Im DFB-Pokal ging es 1998 gegen die Kickers

Sie haben das Wunder 1998 schon einmal vollbracht. Dorfmerkingen düpierte im WFV-Cup-Finale den SSV Ulm, worauf die ARD bei der Auslosung der ersten DFB-Pokal-Runde auf die Ostalb schaltete, und Waldemar Hartmann nahm den Trainer Dietterle ins Verhör.

Was hat Waldi gefragt?

„I woiß nemme“, sagt Dietterle. Er weiß nur noch, dass sie nicht den FC Bayern oder den VfB („Davon träumen hier alle“) in ihrem Stadion an der Felsenstraße als Gegner bekamen, sondern die Kickers. Zoltan Sebescen, die blaue Lichtgestalt jener Tage, schoss das erste Tor, 0:3 ging es aus, aber die Dorfmerkinger zählten hinterher glücklich das Geld: 2500 Zuschauer, Rekordeinnahme. Heutzutage winkt in der ersten DFB-Hauptrunde zudem ein TV-Honorar, eine aus Landesliga-Sicht verblüffende Summe mit vielen Nullen.

Das Fernsehen ist auch an diesem Donnerstag da. Die ARD überträgt den Finaltag der Amateure in einer Livekonferenz, um 12.45 Uhr geht das Spiel in Degerloch los.
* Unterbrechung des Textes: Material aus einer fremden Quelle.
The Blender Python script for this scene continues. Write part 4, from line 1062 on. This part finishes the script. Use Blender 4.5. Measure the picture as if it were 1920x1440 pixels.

Die Dorfmerkinger dopen sich vorher daheim mit einem gemeinsamen Frühstück in der Kantine des Sponsors Holzbau Weber und fahren dann gestärkt zum Favoritensturz auf die Waldau. „Wir haben eine Mini-Mini-Mini-Chance“, sagt Dietterle. Also keine. Aber die wollen sie nutzen. Wenn das gelingt, gibt es kein Halten mehr, dann setzt sich halb Dorfmerkingen wieder in die zehn Sonderbusse und singt: „Berlin, Berlin, wir fahren nach Berlin.“ Aber vorher erst noch nach Hause zum Feuerwehrfest.